### Problem description
Will you write out the data exactly, excluding every picture?

### Data segment
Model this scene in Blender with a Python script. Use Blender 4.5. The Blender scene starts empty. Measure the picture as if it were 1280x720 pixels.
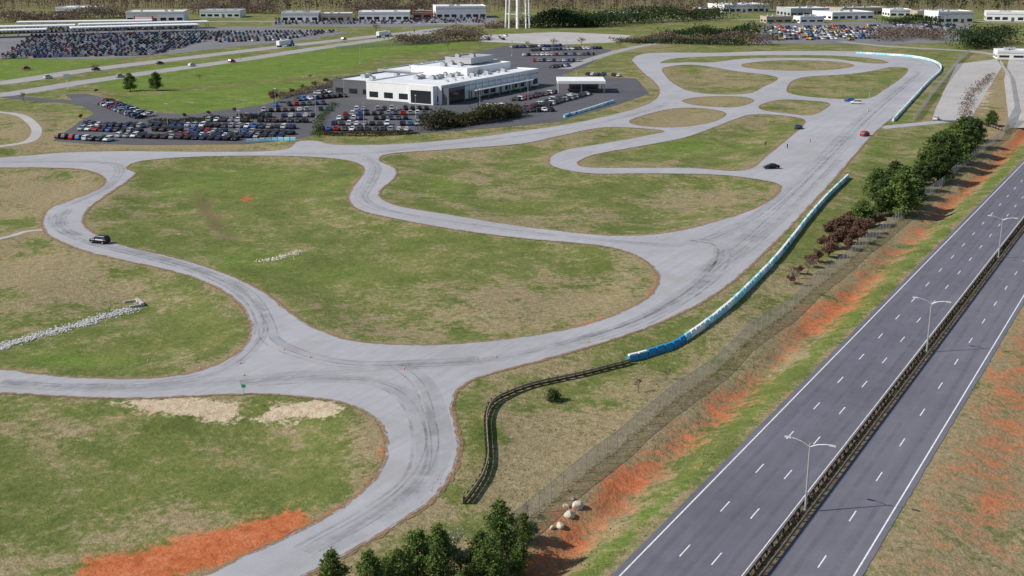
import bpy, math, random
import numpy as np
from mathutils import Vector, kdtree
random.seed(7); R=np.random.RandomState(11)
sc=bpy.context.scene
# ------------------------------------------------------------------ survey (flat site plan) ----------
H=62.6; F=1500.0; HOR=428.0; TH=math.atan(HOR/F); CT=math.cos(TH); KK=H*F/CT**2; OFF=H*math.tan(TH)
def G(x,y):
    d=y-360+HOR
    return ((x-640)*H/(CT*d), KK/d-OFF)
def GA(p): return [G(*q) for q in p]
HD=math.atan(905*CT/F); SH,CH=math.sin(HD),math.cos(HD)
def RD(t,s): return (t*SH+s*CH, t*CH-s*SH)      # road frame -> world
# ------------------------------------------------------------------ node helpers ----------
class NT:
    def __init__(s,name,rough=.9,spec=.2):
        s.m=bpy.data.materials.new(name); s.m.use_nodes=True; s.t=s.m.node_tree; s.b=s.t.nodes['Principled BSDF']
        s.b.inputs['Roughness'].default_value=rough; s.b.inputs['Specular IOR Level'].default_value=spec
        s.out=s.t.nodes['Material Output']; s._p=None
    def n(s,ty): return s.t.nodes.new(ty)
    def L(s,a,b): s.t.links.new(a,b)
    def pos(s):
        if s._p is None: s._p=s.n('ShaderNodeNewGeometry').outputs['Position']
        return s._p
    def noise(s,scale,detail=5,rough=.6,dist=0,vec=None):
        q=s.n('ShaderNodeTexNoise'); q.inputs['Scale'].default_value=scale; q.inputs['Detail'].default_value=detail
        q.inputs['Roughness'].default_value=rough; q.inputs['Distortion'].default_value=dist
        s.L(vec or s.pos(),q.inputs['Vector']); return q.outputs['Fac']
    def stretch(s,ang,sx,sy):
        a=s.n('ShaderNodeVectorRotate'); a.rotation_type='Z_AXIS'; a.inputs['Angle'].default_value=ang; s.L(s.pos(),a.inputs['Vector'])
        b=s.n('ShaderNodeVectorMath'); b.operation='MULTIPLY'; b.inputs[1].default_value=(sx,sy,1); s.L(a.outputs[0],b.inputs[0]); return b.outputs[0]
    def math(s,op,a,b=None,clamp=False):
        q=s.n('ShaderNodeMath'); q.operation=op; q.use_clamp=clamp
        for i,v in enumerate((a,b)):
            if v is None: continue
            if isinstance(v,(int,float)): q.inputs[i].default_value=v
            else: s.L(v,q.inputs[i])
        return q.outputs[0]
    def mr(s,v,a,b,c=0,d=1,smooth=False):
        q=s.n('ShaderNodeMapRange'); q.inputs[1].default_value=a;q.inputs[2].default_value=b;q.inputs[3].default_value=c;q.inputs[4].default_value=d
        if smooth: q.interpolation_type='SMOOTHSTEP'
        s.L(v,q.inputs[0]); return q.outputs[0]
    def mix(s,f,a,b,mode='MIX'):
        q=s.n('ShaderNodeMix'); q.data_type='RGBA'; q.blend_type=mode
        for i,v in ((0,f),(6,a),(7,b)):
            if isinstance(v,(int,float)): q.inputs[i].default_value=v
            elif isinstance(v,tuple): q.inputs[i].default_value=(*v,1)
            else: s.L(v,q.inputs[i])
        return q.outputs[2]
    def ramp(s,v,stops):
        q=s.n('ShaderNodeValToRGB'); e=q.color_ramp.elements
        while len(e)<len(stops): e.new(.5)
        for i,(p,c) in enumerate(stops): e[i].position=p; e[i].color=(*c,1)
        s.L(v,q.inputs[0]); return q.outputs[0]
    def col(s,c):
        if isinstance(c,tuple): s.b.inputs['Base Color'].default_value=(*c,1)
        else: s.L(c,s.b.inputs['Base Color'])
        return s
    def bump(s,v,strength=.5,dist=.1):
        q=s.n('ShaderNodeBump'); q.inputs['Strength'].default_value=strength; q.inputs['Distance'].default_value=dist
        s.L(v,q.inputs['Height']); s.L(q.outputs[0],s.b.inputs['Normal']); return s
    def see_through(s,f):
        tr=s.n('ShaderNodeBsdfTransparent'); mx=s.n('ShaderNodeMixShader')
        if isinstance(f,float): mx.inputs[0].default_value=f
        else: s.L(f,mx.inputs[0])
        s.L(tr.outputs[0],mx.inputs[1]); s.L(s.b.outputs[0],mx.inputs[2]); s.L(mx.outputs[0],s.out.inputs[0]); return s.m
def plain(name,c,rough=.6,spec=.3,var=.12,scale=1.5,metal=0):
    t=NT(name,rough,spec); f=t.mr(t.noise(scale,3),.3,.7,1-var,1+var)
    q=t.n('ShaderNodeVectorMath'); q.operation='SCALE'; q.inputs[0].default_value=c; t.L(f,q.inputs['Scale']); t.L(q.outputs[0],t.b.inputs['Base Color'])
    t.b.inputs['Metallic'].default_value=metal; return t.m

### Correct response
Model this scene in Blender with a Python script. Use Blender 4.5. The Blender scene starts empty. Measure the picture as if it were 1280x720 pixels.
import bpy, math, random
import numpy as np
from mathutils import Vector, kdtree
random.seed(7); R=np.random.RandomState(11)
sc=bpy.context.scene
# ------------------------------------------------------------------ survey (flat site plan) ----------
H=62.6; F=1500.0; HOR=428.0; TH=math.atan(HOR/F); CT=math.cos(TH); KK=H*F/CT**2; OFF=H*math.tan(TH)
def G(x,y):
    d=y-360+HOR
    return ((x-640)*H/(CT*d), KK/d-OFF)
def GA(p): return [G(*q) for q in p]
HD=math.atan(905*CT/F); SH,CH=math.sin(HD),math.cos(HD)
def RD(t,s): return (t*SH+s*CH, t*CH-s*SH)      # road frame -> world
# ------------------------------------------------------------------ node helpers ----------
class NT:
    def __init__(s,name,rough=.9,spec=.2):
        s.m=bpy.data.materials.new(name); s.m.use_nodes=True; s.t=s.m.node_tree; s.b=s.t.nodes['Principled BSDF']
        s.b.inputs['Roughness'].default_value=rough; s.b.inputs['Specular IOR Level'].default_value=spec
        s.out=s.t.nodes['Material Output']; s._p=None
    def n(s,ty): return s.t.nodes.new(ty)
    def L(s,a,b): s.t.links.new(a,b)
    def pos(s):
        if s._p is None: s._p=s.n('ShaderNodeNewGeometry').outputs['Position']
        return s._p
    def noise(s,scale,detail=5,rough=.6,dist=0,vec=None):
        q=s.n('ShaderNodeTexNoise'); q.inputs['Scale'].default_value=scale; q.inputs['Detail'].default_value=detail
        q.inputs['Roughness'].default_value=rough; q.inputs['Distortion'].default_value=dist
        s.L(vec or s.pos(),q.inputs['Vector']); return q.outputs['Fac']
    def stretch(s,ang,sx,sy):
        a=s.n('ShaderNodeVectorRotate'); a.rotation_type='Z_AXIS'; a.inputs['Angle'].default_value=ang; s.L(s.pos(),a.inputs['Vector'])
        b=s.n('ShaderNodeVectorMath'); b.operation='MULTIPLY'; b.inputs[1].default_value=(sx,sy,1); s.L(a.outputs[0],b.inputs[0]); return b.outputs[0]
    def math(s,op,a,b=None,clamp=False):
        q=s.n('ShaderNodeMath'); q.operation=op; q.use_clamp=clamp
        for i,v in enumerate((a,b)):
            if v is None: continue
            if isinstance(v,(int,float)): q.inputs[i].default_value=v
            else: s.L(v,q.inputs[i])
        return q.outputs[0]
    def mr(s,v,a,b,c=0,d=1,smooth=False):
        q=s.n('ShaderNodeMapRange'); q.inputs[1].default_value=a;q.inputs[2].default_value=b;q.inputs[3].default_value=c;q.inputs[4].default_value=d
        if smooth: q.interpolation_type='SMOOTHSTEP'
        s.L(v,q.inputs[0]); return q.outputs[0]
    def mix(s,f,a,b,mode='MIX'):
        q=s.n('ShaderNodeMix'); q.data_type='RGBA'; q.blend_type=mode
        for i,v in ((0,f),(6,a),(7,b)):
            if isinstance(v,(int,float)): q.inputs[i].default_value=v
            elif isinstance(v,tuple): q.inputs[i].default_value=(*v,1)
            else: s.L(v,q.inputs[i])
        return q.outputs[2]
    def ramp(s,v,stops):
        q=s.n('ShaderNodeValToRGB'); e=q.color_ramp.elements
        while len(e)<len(stops): e.new(.5)
        for i,(p,c) in enumerate(stops): e[i].position=p; e[i].color=(*c,1)
        s.L(v,q.inputs[0]); return q.outputs[0]
    def col(s,c):
        if isinstance(c,tuple): s.b.inputs['Base Color'].default_value=(*c,1)
        else: s.L(c,s.b.inputs['Base Color'])
        return s
    def bump(s,v,strength=.5,dist=.1):
        q=s.n('ShaderNodeBump'); q.inputs['Strength'].default_value=strength; q.inputs['Distance'].default_value=dist
        s.L(v,q.inputs['Height']); s.L(q.outputs[0],s.b.inputs['Normal']); return s
    def see_through(s,f):
        tr=s.n('ShaderNodeBsdfTransparent'); mx=s.n('ShaderNodeMixShader')
        if isinstance(f,float): mx.inputs[0].default_value=f
        else: s.L(f,mx.inputs[0])
        s.L(tr.outputs[0],mx.inputs[1]); s.L(s.b.outputs[0],mx.inputs[2]); s.L(mx.outputs[0],s.out.inputs[0]); return s.m
def plain(name,c,rough=.6,spec=.3,var=.12,scale=1.5,metal=0):
    t=NT(name,rough,spec); f=t.mr(t.noise(scale,3),.3,.7,1-var,1+var)
    q=t.n('ShaderNodeVectorMath'); q.operation='SCALE'; q.inputs[0].default_value=c; t.L(f,q.inputs['Scale']); t.L(q.outputs[0],t.b.inputs['Base Color'])
    t.b.inputs['Metallic'].default_value=metal; return t.m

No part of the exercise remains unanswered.